Marxist history, Xi explained, should not be confused with bourgeois history. “We must persist in using historical materialism” when presenting history. As “the largest Marxist party in the world,” when the CCP deals with history, it should do it in a Marxist way. “History has created the CCP,” Xi said, and it is now time for the CCP to create its own history.
“During its 100-year struggle, our Party has always analyzed and grasped the general historical trend with the basic principles of Marxism,” and it should continue to do so, Xi insisted.
What is historical materialism? It is Marx’s grand theory of history, interpreting everything through the lenses of relations of production and class struggle. It is ideological history, in the sense that first, the ideology is presented as absolutely true, then facts are ordered and made to fit the Procrustean bed of the ideological scheme.

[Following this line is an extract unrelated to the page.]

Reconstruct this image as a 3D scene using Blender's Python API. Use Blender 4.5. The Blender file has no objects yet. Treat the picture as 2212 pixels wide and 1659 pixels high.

It is also teleological history, since there is no uncertainty, and we know exactly what the denouement will be. Communism will win, and capitalism will lose.
Xi Jinping reminded the Chinese that Marx’s scheme should be rigidly followed. The Party History Study campaign is not about some bourgeois investigation of documents and archives, as a western academic historian would do. Its aim is to “comprehend the power of ideology and increase the political consciousness” of the Chinese. “Marxism, Xi said, is a powerful ideological weapon for us to understand the world, grasp the laws, pursue the truth, and transform the world. It is the guiding ideology that our party and country must always follow.” Making and studying history “cannot be for a moment without theoretical thinking, or without ideological guidance.” The campaign should be guided by party executives, who will be above the academics.
Also, Marx has already revealed the direction of world history. It is not something historians can further discuss or argue about. “The law and general trend of historical development” have already been established. Xi assured us that “Marx and Engels scientifically revealed the historical law that socialism will inevitably replace capitalism.”
Adhering to this perspective is not a question of seeking empirical evidence. Bourgeois history leads to “historical nihilism.” It is, first, a question of obedience, as Xi makes abundantly clear that those who would use a different historical methodology would be punished, and second, a question of faith. The use by Xi of religious terminology and metaphors is significant. He uses the word “miracle” several times, to celebrate how Marxism achieved its victory in China, of all countries and despite what Marx himself would have considered unfavorable historical conditions. This passage of his speech is among the most interesting: “Faith is of the utmost importance at all times. The belief in Communism […] is the political soul of the Communists, and the spiritual pillar for the Communists to withstand any test.” “Belief,” “faith,” “soul” and “spiritual” are all used in the same sentence.
In applying these principles to the birth of the Communist Party in 1921, Xi also offered a general scheme, which is known from his other writings and speeches. It insists on how China, once the greatest civilization in the world, was victimized, “enslaved,” and humiliated by the West. “The Taiping Heavenly Kingdom Movement, the Westernization Movement, the Reform Movement of 1898, the Boxer Movement, and the Revolution of 1911” were valuable, if unsuccessful, attempts to save the nation. Paradoxically, but not without precedents in CCP historiography, the Taiping Heavenly Kingdom of the 19th century, a messianic new religious movement whose leader proclaimed himself the brother of Jesus Christ, launching the bloodiest civil war in human history, one that may have caused up to 70 million deaths, is regarded as a somewhat well-intentioned, if failed, social rebellion rather than the ultimate xie jiao or “cult.”
But, Xi said, the Taiping and the other reformist or revolutionary movements “all ended in failure and failed to change the tragic fate of the Chinese people and the Chinese nation.” Only “the blast of the October Revolution [in Russia] brought Marxism-Leninism to China. This was like a glow in the dark, pointing out the direction for the Chinese advanced elements who were struggling to find the way to save the country and the people, and the Chinese Communist Party came into being.”
Subsequent Party history should be studied by showing that the CCP’s successes came when it was guided with an iron hand. What Chinese should learn from Party history is that “maintaining the authority of the Party Central Committee and centralized and unified leadership must not remain in words, but must be reflected in actions.”
The campaign is also aimed at purging the field of history from “wrong tendencies” and the use of “illegal overseas publications” (meaning the works of western academics). “Historical materialism is the fundamental method for us Communists to understand and grasp history. If the concept of history is wrong, not only will it fail to achieve the goal of learning and education, but on the contrary, it will go the wrong way and go into a misunderstanding,” Xi explained. Adding that such “misunderstandings” will not go unpunished.